Il donne l'exemple de Desjardins, avec qui la Fondation a lancé dernièrement un guide pour aider les PME à mesurer, gérer et diminuer leurs émissions de gaz à effet de serre.

«Pratiquement tous les fonds investissent dans le secteur de l'énergie, où on retrouve l'industrie des sables bitumineux, parce que c'est là qu'est la croissance boursière. Desjardins ne fait pas exception. On sait qu'il y a des moyens de diminuer notre dépendance au pétrole à moyen et long terme, mais dans l'immédiat, on ne peut pas demander à Desjardins de se retirer du secteur parce que ça ne servirait pas ses membres. Il n'y a pas une entreprise de parfaite et on accepte de travailler avec elles, mais on se doit de conserver notre liberté de parole.»

À l'Initiative boréale canadienne (IBC), on partage la même logique. Suzanne Méthot, directrice régionale pour le Québec, donne l'exemple de Suncor, une entreprise très active dans le domaine des sables bitumineux en Alberta, qui est signataire de la Convention pour la conservation de la forêt boréale.

«On a trois options, précise-t-elle. Ou on les dénonce, ou on les laisse faire, ou on s'assoit avec eux en acceptant qu'on n'est pas capable de stopper maintenant l'exploitation des sables bitumineux, mais qu'on peut travailler ensemble à limiter les impacts. Je crois que c'est comme ça qu'on aura plus de changements à court terme.»

Des intérêts pour l'industrie

Si les groupes environnementaux peuvent maintenant travailler avec l'industrie, c'est parce que bien des entreprises se sont ouvertes aux pratiques plus durables.

Par exemple, chez Domtar et Tembec, deux signataires de la Convention pour la conservation de la forêt boréale, on est allé chercher la certification rigoureuse FSC pour les activités de gestion de la forêt.

Pourquoi?

«C'est beaucoup pour une question de confiance du client, indique Guy Boucher. À la fin des années 90, il y a eu une vague de non-confiance envers l'industrie et nous avons décidé d'agir.»

«Nous avons à coeur la préservation de l'environnement. Aussi, c'est une question de l'avenir des forêts, parce que Tembec veut être là pour rester. Il y a aussi le marché. Dans la concurrence mondiale, la certification FSC est un atout», croit Michel Lessard, vice-président à la gestion des ressources forestières chez Tembec.

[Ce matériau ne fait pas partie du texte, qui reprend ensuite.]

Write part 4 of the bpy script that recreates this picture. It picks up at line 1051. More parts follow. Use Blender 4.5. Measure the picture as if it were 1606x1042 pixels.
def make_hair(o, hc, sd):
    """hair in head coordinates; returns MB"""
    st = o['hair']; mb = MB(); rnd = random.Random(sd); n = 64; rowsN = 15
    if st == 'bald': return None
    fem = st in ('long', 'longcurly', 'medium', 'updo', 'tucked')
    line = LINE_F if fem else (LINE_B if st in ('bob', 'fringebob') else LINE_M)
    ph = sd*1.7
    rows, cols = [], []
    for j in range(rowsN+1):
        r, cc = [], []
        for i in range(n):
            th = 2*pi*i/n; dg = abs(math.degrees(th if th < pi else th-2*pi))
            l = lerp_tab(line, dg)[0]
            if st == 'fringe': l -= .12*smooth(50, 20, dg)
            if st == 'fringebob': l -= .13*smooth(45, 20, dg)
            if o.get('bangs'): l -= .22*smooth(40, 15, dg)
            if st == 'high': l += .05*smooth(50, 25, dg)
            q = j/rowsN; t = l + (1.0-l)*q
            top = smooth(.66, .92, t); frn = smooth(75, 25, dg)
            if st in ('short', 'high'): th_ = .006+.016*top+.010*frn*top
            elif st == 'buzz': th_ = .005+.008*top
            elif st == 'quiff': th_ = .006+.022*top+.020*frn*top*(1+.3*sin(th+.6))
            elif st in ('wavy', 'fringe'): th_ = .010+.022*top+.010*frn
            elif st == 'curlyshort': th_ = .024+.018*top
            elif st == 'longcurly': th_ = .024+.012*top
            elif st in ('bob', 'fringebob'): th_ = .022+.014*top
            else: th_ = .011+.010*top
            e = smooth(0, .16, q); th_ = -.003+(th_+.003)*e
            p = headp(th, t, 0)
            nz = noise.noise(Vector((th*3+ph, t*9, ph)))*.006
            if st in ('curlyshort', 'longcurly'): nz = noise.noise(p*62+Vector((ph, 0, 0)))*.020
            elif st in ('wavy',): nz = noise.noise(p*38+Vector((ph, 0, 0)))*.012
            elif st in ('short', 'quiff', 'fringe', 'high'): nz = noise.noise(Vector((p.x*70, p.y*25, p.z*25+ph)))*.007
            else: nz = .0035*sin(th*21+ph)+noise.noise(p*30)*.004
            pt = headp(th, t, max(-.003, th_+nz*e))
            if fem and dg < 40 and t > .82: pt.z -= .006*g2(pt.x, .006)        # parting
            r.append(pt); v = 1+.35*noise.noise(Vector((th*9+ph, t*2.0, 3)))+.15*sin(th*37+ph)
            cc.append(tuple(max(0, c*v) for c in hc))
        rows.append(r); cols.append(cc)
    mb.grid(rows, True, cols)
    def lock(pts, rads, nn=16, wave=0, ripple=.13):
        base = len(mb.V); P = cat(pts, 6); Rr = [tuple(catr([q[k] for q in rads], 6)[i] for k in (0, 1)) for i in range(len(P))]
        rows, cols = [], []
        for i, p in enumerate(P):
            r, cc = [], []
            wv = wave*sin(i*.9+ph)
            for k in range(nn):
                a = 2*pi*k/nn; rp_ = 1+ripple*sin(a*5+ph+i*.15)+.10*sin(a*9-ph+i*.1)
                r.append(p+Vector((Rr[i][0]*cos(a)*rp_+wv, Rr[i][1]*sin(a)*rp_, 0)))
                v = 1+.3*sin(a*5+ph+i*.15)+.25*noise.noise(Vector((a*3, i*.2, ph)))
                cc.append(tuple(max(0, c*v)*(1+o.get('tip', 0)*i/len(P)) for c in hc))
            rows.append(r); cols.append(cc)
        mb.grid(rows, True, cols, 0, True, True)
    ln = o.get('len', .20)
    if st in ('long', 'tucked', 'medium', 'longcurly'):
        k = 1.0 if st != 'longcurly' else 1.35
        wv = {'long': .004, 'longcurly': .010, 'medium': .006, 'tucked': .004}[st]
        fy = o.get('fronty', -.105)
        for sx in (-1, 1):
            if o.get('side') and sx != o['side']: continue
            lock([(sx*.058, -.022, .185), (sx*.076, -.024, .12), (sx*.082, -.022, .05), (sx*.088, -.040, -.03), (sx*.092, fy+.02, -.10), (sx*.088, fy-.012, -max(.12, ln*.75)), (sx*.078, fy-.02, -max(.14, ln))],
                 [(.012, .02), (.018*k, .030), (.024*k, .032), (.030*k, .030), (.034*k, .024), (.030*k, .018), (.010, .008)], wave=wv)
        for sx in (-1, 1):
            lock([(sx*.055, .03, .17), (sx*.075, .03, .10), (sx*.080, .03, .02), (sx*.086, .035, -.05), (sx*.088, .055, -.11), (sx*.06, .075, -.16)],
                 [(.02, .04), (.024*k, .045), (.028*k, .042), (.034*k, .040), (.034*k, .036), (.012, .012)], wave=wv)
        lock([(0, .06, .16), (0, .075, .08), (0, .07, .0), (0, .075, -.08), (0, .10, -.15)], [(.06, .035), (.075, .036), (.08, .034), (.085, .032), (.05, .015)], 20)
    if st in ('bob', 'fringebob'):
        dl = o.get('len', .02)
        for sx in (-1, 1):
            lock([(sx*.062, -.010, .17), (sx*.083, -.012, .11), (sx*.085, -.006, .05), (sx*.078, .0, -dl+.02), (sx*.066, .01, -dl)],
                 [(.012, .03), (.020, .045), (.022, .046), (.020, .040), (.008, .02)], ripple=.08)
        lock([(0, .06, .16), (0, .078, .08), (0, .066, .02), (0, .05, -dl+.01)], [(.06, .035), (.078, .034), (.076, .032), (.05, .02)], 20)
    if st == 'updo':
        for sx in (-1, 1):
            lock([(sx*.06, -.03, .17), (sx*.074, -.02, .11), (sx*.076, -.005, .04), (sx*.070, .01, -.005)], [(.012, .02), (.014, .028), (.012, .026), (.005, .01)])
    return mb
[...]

Chez Bâtirente, le système de retraite des membres des syndicats affiliés à la CSN, on conseille d'ailleurs aux entreprises d'avoir un bon dialogue avec les groupes environnementaux.

«Sinon, ils peuvent lancer de grandes campagnes de dénonciation et ça peut avoir beaucoup de poids. C'est un risque pour les investisseurs», affirme François Meloche, gestionnaire des risques extra-financiers chez Bâtirente.